━━━ Task inputs ━━━
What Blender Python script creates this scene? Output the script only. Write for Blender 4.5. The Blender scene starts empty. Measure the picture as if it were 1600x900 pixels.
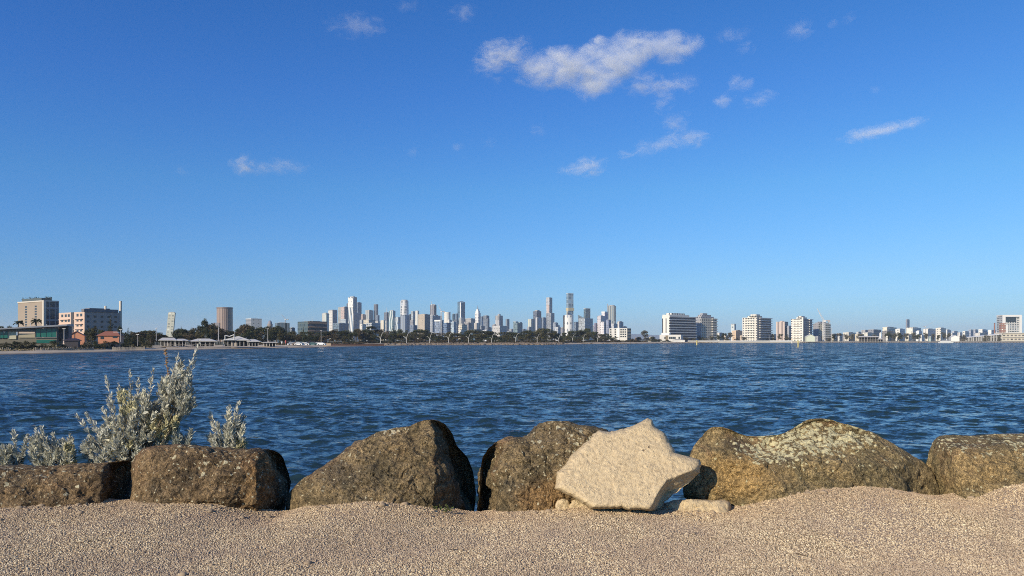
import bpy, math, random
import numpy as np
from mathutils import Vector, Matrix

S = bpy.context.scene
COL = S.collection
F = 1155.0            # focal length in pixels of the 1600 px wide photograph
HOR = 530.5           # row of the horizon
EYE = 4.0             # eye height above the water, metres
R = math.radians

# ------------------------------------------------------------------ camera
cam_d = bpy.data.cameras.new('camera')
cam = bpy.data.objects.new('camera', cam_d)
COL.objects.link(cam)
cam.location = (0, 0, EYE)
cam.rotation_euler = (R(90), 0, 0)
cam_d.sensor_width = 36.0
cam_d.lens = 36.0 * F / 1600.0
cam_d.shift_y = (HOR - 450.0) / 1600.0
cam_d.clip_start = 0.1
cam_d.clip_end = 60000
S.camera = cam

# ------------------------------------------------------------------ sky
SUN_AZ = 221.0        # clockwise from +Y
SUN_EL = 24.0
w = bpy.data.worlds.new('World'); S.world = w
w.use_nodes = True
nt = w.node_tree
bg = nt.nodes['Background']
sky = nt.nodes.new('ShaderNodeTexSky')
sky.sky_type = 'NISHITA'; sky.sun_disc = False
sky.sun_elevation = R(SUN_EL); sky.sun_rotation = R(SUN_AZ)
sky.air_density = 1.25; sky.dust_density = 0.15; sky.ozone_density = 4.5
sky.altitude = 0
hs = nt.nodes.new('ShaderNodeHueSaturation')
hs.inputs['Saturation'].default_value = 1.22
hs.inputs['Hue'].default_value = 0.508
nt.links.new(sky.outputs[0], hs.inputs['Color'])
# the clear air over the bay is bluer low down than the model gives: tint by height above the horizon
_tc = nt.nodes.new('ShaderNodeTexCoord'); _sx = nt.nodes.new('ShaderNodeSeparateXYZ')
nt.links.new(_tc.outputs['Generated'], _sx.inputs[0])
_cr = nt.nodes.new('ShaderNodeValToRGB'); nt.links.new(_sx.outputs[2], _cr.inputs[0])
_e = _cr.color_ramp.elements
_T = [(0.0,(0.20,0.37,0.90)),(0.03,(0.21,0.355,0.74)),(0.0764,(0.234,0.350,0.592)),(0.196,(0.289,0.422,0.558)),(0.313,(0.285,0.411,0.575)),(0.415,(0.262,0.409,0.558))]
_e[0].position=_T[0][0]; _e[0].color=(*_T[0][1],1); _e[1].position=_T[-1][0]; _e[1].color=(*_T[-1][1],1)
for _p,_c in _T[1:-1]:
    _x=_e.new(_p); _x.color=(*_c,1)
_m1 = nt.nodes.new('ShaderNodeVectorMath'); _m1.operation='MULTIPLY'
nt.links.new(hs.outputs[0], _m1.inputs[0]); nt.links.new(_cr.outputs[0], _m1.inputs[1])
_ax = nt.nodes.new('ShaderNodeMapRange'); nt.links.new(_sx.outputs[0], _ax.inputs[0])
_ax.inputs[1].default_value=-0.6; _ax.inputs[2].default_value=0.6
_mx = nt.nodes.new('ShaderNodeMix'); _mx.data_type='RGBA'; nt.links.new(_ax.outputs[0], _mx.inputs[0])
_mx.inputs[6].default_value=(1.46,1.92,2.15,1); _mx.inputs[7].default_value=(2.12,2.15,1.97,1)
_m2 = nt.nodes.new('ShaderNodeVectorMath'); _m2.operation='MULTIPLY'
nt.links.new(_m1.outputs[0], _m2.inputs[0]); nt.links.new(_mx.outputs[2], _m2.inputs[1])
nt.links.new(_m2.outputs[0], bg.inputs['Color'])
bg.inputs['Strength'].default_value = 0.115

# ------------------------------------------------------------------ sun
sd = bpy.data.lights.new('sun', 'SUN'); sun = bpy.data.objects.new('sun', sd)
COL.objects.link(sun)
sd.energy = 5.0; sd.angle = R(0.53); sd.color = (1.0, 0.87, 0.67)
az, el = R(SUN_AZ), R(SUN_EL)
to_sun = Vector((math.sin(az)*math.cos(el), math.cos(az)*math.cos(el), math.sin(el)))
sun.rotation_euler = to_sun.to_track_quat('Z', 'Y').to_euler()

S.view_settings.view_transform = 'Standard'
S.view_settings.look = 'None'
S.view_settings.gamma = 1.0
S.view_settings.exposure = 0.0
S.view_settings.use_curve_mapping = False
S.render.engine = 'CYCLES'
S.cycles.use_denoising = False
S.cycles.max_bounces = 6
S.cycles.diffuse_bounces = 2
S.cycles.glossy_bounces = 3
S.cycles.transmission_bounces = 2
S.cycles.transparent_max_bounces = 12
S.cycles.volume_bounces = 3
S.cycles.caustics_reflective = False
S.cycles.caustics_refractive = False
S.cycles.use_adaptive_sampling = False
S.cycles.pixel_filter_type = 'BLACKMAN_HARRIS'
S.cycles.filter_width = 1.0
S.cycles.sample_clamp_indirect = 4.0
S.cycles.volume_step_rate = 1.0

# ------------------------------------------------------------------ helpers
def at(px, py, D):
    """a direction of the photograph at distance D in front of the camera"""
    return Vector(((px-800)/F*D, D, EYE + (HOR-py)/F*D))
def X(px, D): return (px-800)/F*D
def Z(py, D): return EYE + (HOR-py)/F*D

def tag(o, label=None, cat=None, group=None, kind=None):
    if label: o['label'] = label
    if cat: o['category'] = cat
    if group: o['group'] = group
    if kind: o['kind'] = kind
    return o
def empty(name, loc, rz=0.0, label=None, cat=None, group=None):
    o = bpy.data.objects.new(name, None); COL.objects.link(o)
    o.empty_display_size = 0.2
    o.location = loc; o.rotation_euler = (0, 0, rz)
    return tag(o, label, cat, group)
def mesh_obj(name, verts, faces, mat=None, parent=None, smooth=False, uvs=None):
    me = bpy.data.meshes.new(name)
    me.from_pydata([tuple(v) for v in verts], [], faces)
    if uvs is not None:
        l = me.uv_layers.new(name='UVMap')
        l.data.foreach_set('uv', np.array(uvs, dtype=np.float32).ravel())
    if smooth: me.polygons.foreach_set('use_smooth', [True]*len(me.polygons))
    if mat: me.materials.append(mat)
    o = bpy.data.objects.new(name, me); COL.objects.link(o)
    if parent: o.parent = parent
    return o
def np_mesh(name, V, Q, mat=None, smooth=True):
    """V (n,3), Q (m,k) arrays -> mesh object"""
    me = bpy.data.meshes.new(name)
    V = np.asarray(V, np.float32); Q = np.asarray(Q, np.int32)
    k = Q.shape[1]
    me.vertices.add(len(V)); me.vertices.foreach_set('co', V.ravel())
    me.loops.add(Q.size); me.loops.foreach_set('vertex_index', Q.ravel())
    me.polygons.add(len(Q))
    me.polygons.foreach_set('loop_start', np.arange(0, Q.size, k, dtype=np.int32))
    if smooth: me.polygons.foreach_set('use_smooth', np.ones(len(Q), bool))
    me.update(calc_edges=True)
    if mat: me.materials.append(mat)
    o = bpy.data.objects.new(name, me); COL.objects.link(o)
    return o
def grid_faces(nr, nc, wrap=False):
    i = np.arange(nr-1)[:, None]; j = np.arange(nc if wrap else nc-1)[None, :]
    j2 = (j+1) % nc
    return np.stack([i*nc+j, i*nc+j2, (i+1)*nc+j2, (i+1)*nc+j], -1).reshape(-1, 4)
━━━
━━━ Task inputs ━━━
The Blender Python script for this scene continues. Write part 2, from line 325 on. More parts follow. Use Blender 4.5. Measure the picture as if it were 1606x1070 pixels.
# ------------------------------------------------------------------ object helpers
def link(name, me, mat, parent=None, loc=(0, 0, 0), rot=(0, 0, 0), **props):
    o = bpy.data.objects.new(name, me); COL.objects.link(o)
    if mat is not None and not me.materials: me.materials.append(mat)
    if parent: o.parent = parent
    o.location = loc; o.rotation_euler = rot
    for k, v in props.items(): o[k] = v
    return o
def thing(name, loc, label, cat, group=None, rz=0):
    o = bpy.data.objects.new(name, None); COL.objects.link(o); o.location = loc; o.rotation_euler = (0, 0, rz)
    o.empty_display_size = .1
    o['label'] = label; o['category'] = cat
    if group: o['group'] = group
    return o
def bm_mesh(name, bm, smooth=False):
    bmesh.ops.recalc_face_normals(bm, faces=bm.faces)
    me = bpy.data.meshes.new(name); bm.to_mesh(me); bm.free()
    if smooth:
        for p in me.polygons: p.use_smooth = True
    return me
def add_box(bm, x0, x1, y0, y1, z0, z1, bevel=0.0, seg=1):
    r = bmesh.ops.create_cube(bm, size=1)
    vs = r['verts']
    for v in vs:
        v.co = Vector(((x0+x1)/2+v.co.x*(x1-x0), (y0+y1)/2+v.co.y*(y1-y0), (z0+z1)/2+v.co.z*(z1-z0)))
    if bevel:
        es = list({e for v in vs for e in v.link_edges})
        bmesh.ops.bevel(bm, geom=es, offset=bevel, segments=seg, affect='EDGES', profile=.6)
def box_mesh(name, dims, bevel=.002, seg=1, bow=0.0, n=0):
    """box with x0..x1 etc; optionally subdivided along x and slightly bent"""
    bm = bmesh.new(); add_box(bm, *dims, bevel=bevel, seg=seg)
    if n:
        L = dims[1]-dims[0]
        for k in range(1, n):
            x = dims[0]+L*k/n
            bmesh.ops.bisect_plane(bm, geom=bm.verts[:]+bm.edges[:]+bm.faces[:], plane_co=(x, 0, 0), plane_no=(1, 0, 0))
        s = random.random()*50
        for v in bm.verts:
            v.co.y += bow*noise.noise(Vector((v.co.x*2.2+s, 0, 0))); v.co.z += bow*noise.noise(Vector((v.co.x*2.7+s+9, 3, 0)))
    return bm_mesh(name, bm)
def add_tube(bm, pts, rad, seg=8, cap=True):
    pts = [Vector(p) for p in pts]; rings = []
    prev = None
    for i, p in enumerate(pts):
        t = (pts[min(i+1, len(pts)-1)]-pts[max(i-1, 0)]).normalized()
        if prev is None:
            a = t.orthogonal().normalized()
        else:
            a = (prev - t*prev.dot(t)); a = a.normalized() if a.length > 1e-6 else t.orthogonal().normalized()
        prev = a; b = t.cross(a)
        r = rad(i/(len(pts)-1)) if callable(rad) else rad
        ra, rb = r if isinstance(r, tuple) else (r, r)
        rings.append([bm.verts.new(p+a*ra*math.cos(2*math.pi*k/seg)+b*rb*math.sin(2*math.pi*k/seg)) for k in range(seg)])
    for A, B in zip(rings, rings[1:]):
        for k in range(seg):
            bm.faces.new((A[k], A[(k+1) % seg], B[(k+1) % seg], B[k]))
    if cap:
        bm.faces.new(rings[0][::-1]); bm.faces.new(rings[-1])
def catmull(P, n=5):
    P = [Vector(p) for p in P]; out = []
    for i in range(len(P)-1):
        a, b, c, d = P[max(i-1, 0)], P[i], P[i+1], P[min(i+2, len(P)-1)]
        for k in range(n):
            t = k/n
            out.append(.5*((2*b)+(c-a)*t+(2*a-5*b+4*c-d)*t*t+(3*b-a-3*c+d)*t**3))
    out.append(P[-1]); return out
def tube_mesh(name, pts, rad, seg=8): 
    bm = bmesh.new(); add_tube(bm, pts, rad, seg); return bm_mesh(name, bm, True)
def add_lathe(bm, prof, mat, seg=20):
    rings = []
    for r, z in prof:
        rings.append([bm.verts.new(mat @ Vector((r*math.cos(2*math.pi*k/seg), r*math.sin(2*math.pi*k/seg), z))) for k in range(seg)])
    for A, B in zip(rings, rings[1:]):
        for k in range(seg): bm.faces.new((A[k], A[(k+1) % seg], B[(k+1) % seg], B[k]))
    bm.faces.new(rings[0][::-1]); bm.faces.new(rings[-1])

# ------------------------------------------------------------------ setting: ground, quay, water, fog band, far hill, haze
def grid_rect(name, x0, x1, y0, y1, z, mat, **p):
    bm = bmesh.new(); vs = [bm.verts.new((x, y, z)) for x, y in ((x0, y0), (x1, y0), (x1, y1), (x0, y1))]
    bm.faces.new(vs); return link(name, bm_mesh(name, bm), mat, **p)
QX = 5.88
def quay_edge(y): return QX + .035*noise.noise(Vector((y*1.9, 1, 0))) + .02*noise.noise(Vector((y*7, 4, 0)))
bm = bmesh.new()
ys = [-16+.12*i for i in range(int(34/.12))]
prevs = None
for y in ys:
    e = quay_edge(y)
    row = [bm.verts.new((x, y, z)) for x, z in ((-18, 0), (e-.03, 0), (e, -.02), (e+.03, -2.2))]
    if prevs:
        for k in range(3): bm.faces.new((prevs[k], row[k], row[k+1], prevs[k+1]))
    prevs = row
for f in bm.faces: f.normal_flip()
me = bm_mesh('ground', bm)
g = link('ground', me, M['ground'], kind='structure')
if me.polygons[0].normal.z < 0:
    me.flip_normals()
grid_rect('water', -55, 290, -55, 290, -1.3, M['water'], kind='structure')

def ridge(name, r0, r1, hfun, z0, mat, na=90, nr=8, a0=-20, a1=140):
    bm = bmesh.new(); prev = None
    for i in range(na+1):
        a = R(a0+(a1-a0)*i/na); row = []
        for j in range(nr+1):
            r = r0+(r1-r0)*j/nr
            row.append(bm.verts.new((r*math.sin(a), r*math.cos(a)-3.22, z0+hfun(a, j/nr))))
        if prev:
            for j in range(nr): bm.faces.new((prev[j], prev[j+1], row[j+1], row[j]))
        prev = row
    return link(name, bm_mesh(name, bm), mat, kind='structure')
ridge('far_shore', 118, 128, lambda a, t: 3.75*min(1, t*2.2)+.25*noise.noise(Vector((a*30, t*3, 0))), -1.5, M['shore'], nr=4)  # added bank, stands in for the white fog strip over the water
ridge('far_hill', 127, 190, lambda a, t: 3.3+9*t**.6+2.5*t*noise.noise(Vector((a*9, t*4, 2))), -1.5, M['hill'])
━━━
Work instructions |
Repeat exactly the stretch of lines that opens with the line containing "What Blender Python" and closes with the line containing "S.camera = cam". Leave the pictures out, and add nothing.

Solved exercise |
What Blender Python script creates this scene? Output the script only. Write for Blender 4.5. The Blender scene starts empty. Measure the picture as if it were 1600x900 pixels.
import bpy, math, random
import numpy as np
from mathutils import Vector, Matrix

S = bpy.context.scene
COL = S.collection
F = 1155.0            # focal length in pixels of the 1600 px wide photograph
HOR = 530.5           # row of the horizon
EYE = 4.0             # eye height above the water, metres
R = math.radians

# ------------------------------------------------------------------ camera
cam_d = bpy.data.cameras.new('camera')
cam = bpy.data.objects.new('camera', cam_d)
COL.objects.link(cam)
cam.location = (0, 0, EYE)
cam.rotation_euler = (R(90), 0, 0)
cam_d.sensor_width = 36.0
cam_d.lens = 36.0 * F / 1600.0
cam_d.shift_y = (HOR - 450.0) / 1600.0
cam_d.clip_start = 0.1
cam_d.clip_end = 60000
S.camera = cam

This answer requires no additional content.